WRITTEN TASK ▸
Give the listing below again in full, exactly as written.
--- START OF MATERIAL ---
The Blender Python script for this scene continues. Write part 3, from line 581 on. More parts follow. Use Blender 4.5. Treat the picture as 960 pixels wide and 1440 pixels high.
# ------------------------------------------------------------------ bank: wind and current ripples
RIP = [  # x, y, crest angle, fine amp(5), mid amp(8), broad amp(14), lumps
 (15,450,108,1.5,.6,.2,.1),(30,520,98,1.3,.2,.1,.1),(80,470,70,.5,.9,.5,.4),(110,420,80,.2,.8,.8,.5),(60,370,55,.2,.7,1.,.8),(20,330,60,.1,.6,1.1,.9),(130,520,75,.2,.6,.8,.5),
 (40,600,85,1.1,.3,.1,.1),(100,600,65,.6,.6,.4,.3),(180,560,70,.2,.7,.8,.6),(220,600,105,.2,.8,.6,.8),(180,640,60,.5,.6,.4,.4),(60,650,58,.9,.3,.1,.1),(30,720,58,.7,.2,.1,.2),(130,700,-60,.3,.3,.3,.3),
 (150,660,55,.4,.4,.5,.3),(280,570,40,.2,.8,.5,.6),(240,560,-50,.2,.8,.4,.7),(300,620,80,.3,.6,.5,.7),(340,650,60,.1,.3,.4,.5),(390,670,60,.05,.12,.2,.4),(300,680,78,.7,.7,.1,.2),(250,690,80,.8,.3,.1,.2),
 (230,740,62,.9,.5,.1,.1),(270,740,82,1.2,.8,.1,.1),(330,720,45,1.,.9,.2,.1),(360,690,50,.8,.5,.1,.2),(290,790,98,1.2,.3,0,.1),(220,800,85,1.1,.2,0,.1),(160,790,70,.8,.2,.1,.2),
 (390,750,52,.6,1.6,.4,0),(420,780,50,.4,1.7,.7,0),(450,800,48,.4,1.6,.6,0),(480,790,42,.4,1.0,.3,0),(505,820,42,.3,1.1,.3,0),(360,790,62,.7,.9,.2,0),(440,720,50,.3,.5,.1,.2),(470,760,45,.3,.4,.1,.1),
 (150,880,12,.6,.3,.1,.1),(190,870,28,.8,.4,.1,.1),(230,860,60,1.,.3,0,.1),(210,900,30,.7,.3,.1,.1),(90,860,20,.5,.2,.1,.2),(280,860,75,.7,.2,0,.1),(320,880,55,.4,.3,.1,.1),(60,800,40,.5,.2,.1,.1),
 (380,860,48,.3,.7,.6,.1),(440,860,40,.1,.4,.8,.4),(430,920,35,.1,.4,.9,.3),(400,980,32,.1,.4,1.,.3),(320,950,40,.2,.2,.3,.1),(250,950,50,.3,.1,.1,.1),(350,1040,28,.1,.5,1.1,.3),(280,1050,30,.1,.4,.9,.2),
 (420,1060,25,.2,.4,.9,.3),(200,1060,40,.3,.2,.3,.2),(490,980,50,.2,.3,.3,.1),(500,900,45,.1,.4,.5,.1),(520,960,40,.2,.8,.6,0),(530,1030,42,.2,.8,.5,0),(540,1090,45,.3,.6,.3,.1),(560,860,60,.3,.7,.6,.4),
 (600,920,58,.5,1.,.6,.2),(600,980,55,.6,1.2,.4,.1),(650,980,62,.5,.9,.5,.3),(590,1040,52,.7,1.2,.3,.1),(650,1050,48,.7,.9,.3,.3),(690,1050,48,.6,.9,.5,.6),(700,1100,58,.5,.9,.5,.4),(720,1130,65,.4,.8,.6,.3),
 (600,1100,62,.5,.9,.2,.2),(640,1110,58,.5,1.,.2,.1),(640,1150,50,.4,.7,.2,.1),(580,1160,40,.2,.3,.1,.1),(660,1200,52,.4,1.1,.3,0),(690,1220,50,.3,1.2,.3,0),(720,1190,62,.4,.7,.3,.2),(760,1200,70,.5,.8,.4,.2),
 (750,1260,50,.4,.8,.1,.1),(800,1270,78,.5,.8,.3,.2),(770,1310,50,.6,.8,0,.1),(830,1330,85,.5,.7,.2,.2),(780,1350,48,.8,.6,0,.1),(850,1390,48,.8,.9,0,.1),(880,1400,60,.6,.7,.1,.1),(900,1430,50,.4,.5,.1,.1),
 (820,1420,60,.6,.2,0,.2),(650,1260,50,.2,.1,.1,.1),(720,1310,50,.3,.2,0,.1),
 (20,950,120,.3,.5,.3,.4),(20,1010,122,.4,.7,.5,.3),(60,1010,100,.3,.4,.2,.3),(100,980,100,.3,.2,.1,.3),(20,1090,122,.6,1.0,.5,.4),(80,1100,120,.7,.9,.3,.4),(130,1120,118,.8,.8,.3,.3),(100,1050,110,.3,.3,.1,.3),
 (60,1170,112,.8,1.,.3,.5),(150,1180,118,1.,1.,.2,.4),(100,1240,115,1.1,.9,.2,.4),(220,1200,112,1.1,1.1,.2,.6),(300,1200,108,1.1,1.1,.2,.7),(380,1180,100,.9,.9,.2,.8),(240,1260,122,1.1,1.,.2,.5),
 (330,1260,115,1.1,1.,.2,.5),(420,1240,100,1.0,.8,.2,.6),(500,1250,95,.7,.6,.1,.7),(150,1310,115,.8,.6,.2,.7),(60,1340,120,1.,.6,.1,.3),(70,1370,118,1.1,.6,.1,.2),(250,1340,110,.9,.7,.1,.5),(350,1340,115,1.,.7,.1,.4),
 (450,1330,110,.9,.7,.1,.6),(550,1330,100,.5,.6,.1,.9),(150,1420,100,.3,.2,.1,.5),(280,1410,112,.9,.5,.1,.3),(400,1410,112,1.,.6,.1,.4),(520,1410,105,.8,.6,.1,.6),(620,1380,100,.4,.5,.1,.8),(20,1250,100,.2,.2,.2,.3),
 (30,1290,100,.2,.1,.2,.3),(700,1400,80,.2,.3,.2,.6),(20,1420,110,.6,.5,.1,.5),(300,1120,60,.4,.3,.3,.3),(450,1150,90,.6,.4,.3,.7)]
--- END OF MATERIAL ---
COMPLETED EXERCISE ▸
The Blender Python script for this scene continues. Write part 3, from line 581 on. More parts follow. Use Blender 4.5. Treat the picture as 960 pixels wide and 1440 pixels high.
# ------------------------------------------------------------------ bank: wind and current ripples
RIP = [  # x, y, crest angle, fine amp(5), mid amp(8), broad amp(14), lumps
 (15,450,108,1.5,.6,.2,.1),(30,520,98,1.3,.2,.1,.1),(80,470,70,.5,.9,.5,.4),(110,420,80,.2,.8,.8,.5),(60,370,55,.2,.7,1.,.8),(20,330,60,.1,.6,1.1,.9),(130,520,75,.2,.6,.8,.5),
 (40,600,85,1.1,.3,.1,.1),(100,600,65,.6,.6,.4,.3),(180,560,70,.2,.7,.8,.6),(220,600,105,.2,.8,.6,.8),(180,640,60,.5,.6,.4,.4),(60,650,58,.9,.3,.1,.1),(30,720,58,.7,.2,.1,.2),(130,700,-60,.3,.3,.3,.3),
 (150,660,55,.4,.4,.5,.3),(280,570,40,.2,.8,.5,.6),(240,560,-50,.2,.8,.4,.7),(300,620,80,.3,.6,.5,.7),(340,650,60,.1,.3,.4,.5),(390,670,60,.05,.12,.2,.4),(300,680,78,.7,.7,.1,.2),(250,690,80,.8,.3,.1,.2),
 (230,740,62,.9,.5,.1,.1),(270,740,82,1.2,.8,.1,.1),(330,720,45,1.,.9,.2,.1),(360,690,50,.8,.5,.1,.2),(290,790,98,1.2,.3,0,.1),(220,800,85,1.1,.2,0,.1),(160,790,70,.8,.2,.1,.2),
 (390,750,52,.6,1.6,.4,0),(420,780,50,.4,1.7,.7,0),(450,800,48,.4,1.6,.6,0),(480,790,42,.4,1.0,.3,0),(505,820,42,.3,1.1,.3,0),(360,790,62,.7,.9,.2,0),(440,720,50,.3,.5,.1,.2),(470,760,45,.3,.4,.1,.1),
 (150,880,12,.6,.3,.1,.1),(190,870,28,.8,.4,.1,.1),(230,860,60,1.,.3,0,.1),(210,900,30,.7,.3,.1,.1),(90,860,20,.5,.2,.1,.2),(280,860,75,.7,.2,0,.1),(320,880,55,.4,.3,.1,.1),(60,800,40,.5,.2,.1,.1),
 (380,860,48,.3,.7,.6,.1),(440,860,40,.1,.4,.8,.4),(430,920,35,.1,.4,.9,.3),(400,980,32,.1,.4,1.,.3),(320,950,40,.2,.2,.3,.1),(250,950,50,.3,.1,.1,.1),(350,1040,28,.1,.5,1.1,.3),(280,1050,30,.1,.4,.9,.2),
 (420,1060,25,.2,.4,.9,.3),(200,1060,40,.3,.2,.3,.2),(490,980,50,.2,.3,.3,.1),(500,900,45,.1,.4,.5,.1),(520,960,40,.2,.8,.6,0),(530,1030,42,.2,.8,.5,0),(540,1090,45,.3,.6,.3,.1),(560,860,60,.3,.7,.6,.4),
 (600,920,58,.5,1.,.6,.2),(600,980,55,.6,1.2,.4,.1),(650,980,62,.5,.9,.5,.3),(590,1040,52,.7,1.2,.3,.1),(650,1050,48,.7,.9,.3,.3),(690,1050,48,.6,.9,.5,.6),(700,1100,58,.5,.9,.5,.4),(720,1130,65,.4,.8,.6,.3),
 (600,1100,62,.5,.9,.2,.2),(640,1110,58,.5,1.,.2,.1),(640,1150,50,.4,.7,.2,.1),(580,1160,40,.2,.3,.1,.1),(660,1200,52,.4,1.1,.3,0),(690,1220,50,.3,1.2,.3,0),(720,1190,62,.4,.7,.3,.2),(760,1200,70,.5,.8,.4,.2),
 (750,1260,50,.4,.8,.1,.1),(800,1270,78,.5,.8,.3,.2),(770,1310,50,.6,.8,0,.1),(830,1330,85,.5,.7,.2,.2),(780,1350,48,.8,.6,0,.1),(850,1390,48,.8,.9,0,.1),(880,1400,60,.6,.7,.1,.1),(900,1430,50,.4,.5,.1,.1),
 (820,1420,60,.6,.2,0,.2),(650,1260,50,.2,.1,.1,.1),(720,1310,50,.3,.2,0,.1),
 (20,950,120,.3,.5,.3,.4),(20,1010,122,.4,.7,.5,.3),(60,1010,100,.3,.4,.2,.3),(100,980,100,.3,.2,.1,.3),(20,1090,122,.6,1.0,.5,.4),(80,1100,120,.7,.9,.3,.4),(130,1120,118,.8,.8,.3,.3),(100,1050,110,.3,.3,.1,.3),
 (60,1170,112,.8,1.,.3,.5),(150,1180,118,1.,1.,.2,.4),(100,1240,115,1.1,.9,.2,.4),(220,1200,112,1.1,1.1,.2,.6),(300,1200,108,1.1,1.1,.2,.7),(380,1180,100,.9,.9,.2,.8),(240,1260,122,1.1,1.,.2,.5),
 (330,1260,115,1.1,1.,.2,.5),(420,1240,100,1.0,.8,.2,.6),(500,1250,95,.7,.6,.1,.7),(150,1310,115,.8,.6,.2,.7),(60,1340,120,1.,.6,.1,.3),(70,1370,118,1.1,.6,.1,.2),(250,1340,110,.9,.7,.1,.5),(350,1340,115,1.,.7,.1,.4),
 (450,1330,110,.9,.7,.1,.6),(550,1330,100,.5,.6,.1,.9),(150,1420,100,.3,.2,.1,.5),(280,1410,112,.9,.5,.1,.3),(400,1410,112,1.,.6,.1,.4),(520,1410,105,.8,.6,.1,.6),(620,1380,100,.4,.5,.1,.8),(20,1250,100,.2,.2,.2,.3),
 (30,1290,100,.2,.1,.2,.3),(700,1400,80,.2,.3,.2,.6),(20,1420,110,.6,.5,.1,.5),(300,1120,60,.4,.3,.3,.3),(450,1150,90,.6,.4,.3,.7)]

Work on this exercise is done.